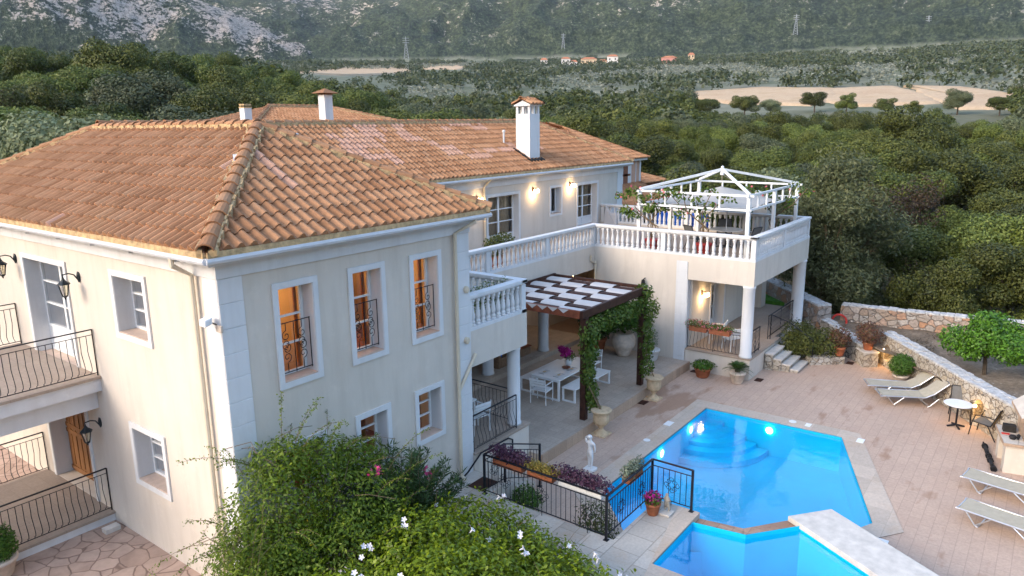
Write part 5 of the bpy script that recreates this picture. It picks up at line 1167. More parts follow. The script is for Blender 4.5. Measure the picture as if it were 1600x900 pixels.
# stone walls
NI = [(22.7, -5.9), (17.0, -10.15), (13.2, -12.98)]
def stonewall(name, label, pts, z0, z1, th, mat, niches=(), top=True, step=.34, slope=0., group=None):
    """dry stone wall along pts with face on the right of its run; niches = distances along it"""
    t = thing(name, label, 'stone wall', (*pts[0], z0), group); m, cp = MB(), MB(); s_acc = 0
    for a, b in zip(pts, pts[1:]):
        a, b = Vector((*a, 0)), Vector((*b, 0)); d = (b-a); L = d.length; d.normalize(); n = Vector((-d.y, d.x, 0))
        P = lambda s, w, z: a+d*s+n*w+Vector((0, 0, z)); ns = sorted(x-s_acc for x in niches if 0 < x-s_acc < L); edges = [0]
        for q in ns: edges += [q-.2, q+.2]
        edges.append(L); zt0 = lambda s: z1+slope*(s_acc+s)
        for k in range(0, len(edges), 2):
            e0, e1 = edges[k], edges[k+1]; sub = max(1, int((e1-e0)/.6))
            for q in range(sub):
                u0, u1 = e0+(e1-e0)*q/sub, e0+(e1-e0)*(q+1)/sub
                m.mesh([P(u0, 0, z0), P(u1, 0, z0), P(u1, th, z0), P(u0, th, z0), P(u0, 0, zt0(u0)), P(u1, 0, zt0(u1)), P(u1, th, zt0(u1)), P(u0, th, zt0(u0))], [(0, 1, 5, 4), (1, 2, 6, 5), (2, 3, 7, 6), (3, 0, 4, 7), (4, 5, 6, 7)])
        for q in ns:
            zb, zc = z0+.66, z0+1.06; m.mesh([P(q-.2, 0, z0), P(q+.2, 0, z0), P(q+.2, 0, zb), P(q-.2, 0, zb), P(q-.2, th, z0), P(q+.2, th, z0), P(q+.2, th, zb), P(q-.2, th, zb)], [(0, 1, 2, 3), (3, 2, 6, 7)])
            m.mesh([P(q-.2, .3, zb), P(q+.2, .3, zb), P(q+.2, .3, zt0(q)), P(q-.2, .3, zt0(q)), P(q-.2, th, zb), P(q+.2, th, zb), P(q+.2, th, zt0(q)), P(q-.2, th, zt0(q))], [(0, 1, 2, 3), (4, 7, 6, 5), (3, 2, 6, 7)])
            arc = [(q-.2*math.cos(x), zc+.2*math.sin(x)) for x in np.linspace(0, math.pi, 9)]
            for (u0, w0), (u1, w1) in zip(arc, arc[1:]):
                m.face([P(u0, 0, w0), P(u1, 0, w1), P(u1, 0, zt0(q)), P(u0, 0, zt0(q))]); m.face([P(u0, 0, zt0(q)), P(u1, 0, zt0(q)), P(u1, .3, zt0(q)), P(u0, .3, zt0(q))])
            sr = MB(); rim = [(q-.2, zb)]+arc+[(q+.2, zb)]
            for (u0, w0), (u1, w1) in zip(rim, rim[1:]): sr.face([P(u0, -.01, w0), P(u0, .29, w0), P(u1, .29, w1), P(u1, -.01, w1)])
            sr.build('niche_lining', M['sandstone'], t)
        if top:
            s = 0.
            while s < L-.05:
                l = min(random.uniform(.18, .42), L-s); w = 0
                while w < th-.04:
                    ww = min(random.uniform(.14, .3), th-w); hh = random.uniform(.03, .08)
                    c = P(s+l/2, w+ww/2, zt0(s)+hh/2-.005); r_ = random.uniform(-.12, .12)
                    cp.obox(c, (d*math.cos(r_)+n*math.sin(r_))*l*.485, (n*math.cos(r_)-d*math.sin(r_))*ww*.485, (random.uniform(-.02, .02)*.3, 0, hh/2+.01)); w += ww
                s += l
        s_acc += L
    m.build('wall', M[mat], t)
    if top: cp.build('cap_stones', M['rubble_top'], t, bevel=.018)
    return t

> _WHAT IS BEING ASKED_
Skipping the pictures, transcribe each line above exactly as it appears.

> _REPLY TO THE EXERCISE_
Write part 5 of the bpy script that recreates this picture. It picks up at line 1167. More parts follow. The script is for Blender 4.5. Measure the picture as if it were 1600x900 pixels.
# stone walls
NI = [(22.7, -5.9), (17.0, -10.15), (13.2, -12.98)]
def stonewall(name, label, pts, z0, z1, th, mat, niches=(), top=True, step=.34, slope=0., group=None):
    """dry stone wall along pts with face on the right of its run; niches = distances along it"""
    t = thing(name, label, 'stone wall', (*pts[0], z0), group); m, cp = MB(), MB(); s_acc = 0
    for a, b in zip(pts, pts[1:]):
        a, b = Vector((*a, 0)), Vector((*b, 0)); d = (b-a); L = d.length; d.normalize(); n = Vector((-d.y, d.x, 0))
        P = lambda s, w, z: a+d*s+n*w+Vector((0, 0, z)); ns = sorted(x-s_acc for x in niches if 0 < x-s_acc < L); edges = [0]
        for q in ns: edges += [q-.2, q+.2]
        edges.append(L); zt0 = lambda s: z1+slope*(s_acc+s)
        for k in range(0, len(edges), 2):
            e0, e1 = edges[k], edges[k+1]; sub = max(1, int((e1-e0)/.6))
            for q in range(sub):
                u0, u1 = e0+(e1-e0)*q/sub, e0+(e1-e0)*(q+1)/sub
                m.mesh([P(u0, 0, z0), P(u1, 0, z0), P(u1, th, z0), P(u0, th, z0), P(u0, 0, zt0(u0)), P(u1, 0, zt0(u1)), P(u1, th, zt0(u1)), P(u0, th, zt0(u0))], [(0, 1, 5, 4), (1, 2, 6, 5), (2, 3, 7, 6), (3, 0, 4, 7), (4, 5, 6, 7)])
        for q in ns:
            zb, zc = z0+.66, z0+1.06; m.mesh([P(q-.2, 0, z0), P(q+.2, 0, z0), P(q+.2, 0, zb), P(q-.2, 0, zb), P(q-.2, th, z0), P(q+.2, th, z0), P(q+.2, th, zb), P(q-.2, th, zb)], [(0, 1, 2, 3), (3, 2, 6, 7)])
            m.mesh([P(q-.2, .3, zb), P(q+.2, .3, zb), P(q+.2, .3, zt0(q)), P(q-.2, .3, zt0(q)), P(q-.2, th, zb), P(q+.2, th, zb), P(q+.2, th, zt0(q)), P(q-.2, th, zt0(q))], [(0, 1, 2, 3), (4, 7, 6, 5), (3, 2, 6, 7)])
            arc = [(q-.2*math.cos(x), zc+.2*math.sin(x)) for x in np.linspace(0, math.pi, 9)]
            for (u0, w0), (u1, w1) in zip(arc, arc[1:]):
                m.face([P(u0, 0, w0), P(u1, 0, w1), P(u1, 0, zt0(q)), P(u0, 0, zt0(q))]); m.face([P(u0, 0, zt0(q)), P(u1, 0, zt0(q)), P(u1, .3, zt0(q)), P(u0, .3, zt0(q))])
            sr = MB(); rim = [(q-.2, zb)]+arc+[(q+.2, zb)]
            for (u0, w0), (u1, w1) in zip(rim, rim[1:]): sr.face([P(u0, -.01, w0), P(u0, .29, w0), P(u1, .29, w1), P(u1, -.01, w1)])
            sr.build('niche_lining', M['sandstone'], t)
        if top:
            s = 0.
            while s < L-.05:
                l = min(random.uniform(.18, .42), L-s); w = 0
                while w < th-.04:
                    ww = min(random.uniform(.14, .3), th-w); hh = random.uniform(.03, .08)
                    c = P(s+l/2, w+ww/2, zt0(s)+hh/2-.005); r_ = random.uniform(-.12, .12)
                    cp.obox(c, (d*math.cos(r_)+n*math.sin(r_))*l*.485, (n*math.cos(r_)-d*math.sin(r_))*ww*.485, (random.uniform(-.02, .02)*.3, 0, hh/2+.01)); w += ww
                s += l
        s_acc += L
    m.build('wall', M[mat], t)
    if top: cp.build('cap_stones', M['rubble_top'], t, bevel=.018)
    return t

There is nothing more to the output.